Lise Kistabish thinks her personal and professional experience would be a major asset to the House of Commons.

Kistabish, an Anishinabe community leader from Abitibiwinni First Nation (Pikogan), is the Liberal party candidate in Abitibi–Baie-James–Nunavik–Eeyou, the sprawling riding that includes Quebec’s Nunavik region. She’s one of two Indigenous candidates in the riding, the other being the NDP’s Pauline Lameboy.

“I have 25 years of project management experience. I want to go further to help Indigenous communities,” Kistabish said in a recent French-language interview with Nunatsiaq News.
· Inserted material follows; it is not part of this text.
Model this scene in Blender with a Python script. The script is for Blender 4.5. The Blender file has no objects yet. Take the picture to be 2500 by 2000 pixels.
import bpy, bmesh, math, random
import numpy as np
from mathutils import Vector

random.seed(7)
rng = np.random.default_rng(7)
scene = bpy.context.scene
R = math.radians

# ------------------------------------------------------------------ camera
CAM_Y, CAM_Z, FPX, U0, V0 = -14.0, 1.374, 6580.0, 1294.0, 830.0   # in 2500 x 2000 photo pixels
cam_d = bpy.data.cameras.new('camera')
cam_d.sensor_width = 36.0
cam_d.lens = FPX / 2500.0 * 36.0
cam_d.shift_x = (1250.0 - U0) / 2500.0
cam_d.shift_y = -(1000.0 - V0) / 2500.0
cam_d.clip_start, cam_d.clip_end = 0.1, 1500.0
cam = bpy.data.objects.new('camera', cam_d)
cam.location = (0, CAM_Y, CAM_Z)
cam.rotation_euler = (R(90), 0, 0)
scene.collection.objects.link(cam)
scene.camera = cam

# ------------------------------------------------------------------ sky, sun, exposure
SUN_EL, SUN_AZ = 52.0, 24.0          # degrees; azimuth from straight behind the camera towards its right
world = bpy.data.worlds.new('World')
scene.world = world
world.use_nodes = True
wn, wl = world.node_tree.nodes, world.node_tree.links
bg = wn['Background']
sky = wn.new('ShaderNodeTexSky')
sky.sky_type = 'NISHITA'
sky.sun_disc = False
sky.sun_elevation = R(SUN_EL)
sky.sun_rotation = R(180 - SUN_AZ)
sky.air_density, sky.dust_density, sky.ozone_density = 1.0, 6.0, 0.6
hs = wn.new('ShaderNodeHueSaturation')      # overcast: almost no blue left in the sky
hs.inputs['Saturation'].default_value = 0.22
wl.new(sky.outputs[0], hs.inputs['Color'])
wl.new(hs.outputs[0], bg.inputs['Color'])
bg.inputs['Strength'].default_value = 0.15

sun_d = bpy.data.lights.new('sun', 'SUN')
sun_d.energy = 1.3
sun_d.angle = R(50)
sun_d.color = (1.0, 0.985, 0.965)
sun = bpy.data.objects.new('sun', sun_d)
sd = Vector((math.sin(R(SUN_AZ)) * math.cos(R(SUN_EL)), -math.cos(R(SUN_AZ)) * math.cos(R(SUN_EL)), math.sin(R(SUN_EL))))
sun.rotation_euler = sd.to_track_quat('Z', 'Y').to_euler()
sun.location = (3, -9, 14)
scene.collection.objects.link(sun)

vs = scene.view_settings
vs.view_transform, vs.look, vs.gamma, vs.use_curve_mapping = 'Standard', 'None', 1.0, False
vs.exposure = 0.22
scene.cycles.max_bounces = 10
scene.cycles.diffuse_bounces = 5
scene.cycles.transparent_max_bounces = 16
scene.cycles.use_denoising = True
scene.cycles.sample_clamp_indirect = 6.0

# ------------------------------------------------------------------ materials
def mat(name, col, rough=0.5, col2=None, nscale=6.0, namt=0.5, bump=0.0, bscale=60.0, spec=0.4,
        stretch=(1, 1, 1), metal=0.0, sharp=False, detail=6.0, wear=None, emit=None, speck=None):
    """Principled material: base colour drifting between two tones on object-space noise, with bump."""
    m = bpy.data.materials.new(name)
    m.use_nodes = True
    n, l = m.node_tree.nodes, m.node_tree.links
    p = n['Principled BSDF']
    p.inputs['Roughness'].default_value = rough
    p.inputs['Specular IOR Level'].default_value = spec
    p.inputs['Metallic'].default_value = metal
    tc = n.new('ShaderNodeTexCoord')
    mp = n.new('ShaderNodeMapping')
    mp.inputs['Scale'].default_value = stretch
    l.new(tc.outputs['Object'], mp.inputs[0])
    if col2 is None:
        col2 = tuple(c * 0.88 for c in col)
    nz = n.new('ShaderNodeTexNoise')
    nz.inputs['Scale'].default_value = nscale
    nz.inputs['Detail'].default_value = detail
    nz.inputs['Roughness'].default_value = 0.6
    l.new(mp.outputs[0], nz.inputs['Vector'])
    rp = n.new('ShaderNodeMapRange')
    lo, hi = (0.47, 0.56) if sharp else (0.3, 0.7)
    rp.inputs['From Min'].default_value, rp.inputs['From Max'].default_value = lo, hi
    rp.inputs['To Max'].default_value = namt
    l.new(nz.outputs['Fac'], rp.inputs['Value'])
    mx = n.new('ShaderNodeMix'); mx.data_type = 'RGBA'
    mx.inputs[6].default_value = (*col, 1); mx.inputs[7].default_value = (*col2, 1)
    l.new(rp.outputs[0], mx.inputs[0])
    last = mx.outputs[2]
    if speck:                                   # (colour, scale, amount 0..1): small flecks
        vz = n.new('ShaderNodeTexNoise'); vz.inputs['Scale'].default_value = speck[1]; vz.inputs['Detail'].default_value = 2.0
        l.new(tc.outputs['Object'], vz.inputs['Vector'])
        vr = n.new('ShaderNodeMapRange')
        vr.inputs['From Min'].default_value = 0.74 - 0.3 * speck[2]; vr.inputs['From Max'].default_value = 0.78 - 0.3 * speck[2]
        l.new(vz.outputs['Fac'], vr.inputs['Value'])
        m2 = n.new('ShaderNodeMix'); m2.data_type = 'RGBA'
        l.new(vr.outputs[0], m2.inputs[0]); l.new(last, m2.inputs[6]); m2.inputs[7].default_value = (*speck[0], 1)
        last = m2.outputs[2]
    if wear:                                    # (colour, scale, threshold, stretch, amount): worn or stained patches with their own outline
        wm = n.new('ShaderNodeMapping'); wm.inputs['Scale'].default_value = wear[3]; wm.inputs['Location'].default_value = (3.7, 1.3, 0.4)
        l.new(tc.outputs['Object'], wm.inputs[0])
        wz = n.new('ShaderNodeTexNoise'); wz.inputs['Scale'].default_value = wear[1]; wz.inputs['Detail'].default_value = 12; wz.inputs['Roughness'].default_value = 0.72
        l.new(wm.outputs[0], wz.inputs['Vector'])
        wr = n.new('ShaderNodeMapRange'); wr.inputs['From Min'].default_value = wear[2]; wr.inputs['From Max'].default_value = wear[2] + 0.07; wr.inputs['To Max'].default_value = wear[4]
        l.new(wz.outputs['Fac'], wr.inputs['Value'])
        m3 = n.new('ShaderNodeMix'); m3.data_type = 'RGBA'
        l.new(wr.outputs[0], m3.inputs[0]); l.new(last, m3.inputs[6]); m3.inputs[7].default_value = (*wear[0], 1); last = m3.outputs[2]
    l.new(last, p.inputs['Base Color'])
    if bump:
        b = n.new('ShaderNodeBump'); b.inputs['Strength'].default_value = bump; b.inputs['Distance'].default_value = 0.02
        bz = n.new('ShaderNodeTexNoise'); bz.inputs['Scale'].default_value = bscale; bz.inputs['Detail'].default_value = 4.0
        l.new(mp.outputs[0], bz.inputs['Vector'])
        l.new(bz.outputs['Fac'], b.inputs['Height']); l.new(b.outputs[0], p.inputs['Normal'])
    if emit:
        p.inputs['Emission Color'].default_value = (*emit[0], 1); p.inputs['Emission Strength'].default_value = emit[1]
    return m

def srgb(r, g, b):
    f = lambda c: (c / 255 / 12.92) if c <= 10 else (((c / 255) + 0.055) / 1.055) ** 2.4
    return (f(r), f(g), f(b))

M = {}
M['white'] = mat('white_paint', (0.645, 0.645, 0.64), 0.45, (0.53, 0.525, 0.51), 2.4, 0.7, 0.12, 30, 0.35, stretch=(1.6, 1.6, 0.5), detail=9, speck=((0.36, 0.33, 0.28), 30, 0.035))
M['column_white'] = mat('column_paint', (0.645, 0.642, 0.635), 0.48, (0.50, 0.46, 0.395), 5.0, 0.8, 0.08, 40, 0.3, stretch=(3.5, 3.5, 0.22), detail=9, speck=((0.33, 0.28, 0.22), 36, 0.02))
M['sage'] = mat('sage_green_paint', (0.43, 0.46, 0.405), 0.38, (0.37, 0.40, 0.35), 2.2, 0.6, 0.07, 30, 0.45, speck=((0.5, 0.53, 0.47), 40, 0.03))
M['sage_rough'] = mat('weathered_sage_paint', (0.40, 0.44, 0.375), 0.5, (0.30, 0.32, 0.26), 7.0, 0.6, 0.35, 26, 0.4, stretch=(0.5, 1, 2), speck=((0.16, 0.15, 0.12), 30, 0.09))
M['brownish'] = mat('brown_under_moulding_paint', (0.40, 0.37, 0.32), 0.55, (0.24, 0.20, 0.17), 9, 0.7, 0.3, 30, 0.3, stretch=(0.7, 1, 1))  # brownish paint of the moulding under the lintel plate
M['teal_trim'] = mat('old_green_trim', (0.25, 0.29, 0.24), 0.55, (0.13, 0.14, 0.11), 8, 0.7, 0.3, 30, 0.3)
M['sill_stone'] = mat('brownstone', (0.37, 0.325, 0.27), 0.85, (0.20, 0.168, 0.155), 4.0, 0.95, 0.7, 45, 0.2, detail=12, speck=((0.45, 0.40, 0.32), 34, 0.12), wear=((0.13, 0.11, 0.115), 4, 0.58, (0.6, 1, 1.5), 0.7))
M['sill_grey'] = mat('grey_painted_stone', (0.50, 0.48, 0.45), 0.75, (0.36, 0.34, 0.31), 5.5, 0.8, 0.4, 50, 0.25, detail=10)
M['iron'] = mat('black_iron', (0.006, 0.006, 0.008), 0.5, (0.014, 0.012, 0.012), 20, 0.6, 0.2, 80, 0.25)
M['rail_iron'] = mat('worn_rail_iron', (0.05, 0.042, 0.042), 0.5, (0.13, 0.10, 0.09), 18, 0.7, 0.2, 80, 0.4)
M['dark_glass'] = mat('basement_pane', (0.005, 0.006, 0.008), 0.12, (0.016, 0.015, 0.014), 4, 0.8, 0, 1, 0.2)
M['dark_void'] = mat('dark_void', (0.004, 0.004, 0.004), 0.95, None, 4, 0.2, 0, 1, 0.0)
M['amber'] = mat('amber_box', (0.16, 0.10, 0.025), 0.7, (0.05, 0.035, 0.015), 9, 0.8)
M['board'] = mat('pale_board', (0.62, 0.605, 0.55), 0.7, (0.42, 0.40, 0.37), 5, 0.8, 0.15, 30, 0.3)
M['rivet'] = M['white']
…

“I think it’s important to have that voice in Ottawa, to bring the elements that are important to us.”

Kistabish, 54, speaks French, Algonquin and English and has worked in public administration for the last few decades, most recently as the executive director of the Council of the Abitibiwinni First Nation.

Kistabish ran in the 2008 federal election campaign for the Conservative party, but pulled her candidacy before the election due to differing opinions with the party, she said.

More than a decade later, Kistabish felt the time was right to pursue a new leadership role, and said the Liberal party had the right platform to align with.

“Housing is very important to Indigenous communities and there is a shortage of it,” she said.

“And the Liberal party has a strong strategy to house people over the next four years.”

A Liberal government plans to build on its existing National Housing Strategy, which pledged to spend $70 billion on different housing initiatives over the next 10 years.

The party has also made a $2 billion commitment towards Indigenous housing, including $360 million for housing in Inuit Nunangat.

Kistabish also touts the party’s plans to combat climate change, which expands on the existing carbon tax and calls for the development of new low-carbon technologies, with the goal of creating a net-zero electricity grid by 2035.

“Climate change is so much more evident here [in this riding],” she said. “Wildlife is moving farther north as a result. This is creating changes for communities that rely on harvesting, like mine.”

Kistabish also highlights the need for mental health services in the riding, particularly in its Indigenous communities. To address that, the party has said it will invest $1.4 billion in Indigenous-focused mental health and trauma care if it forms government.

Kistabish is currently touring the riding, with plans to fly to Kuujjuaq sometime this week. That makes her the only candidate to visit Nunavik during the campaign.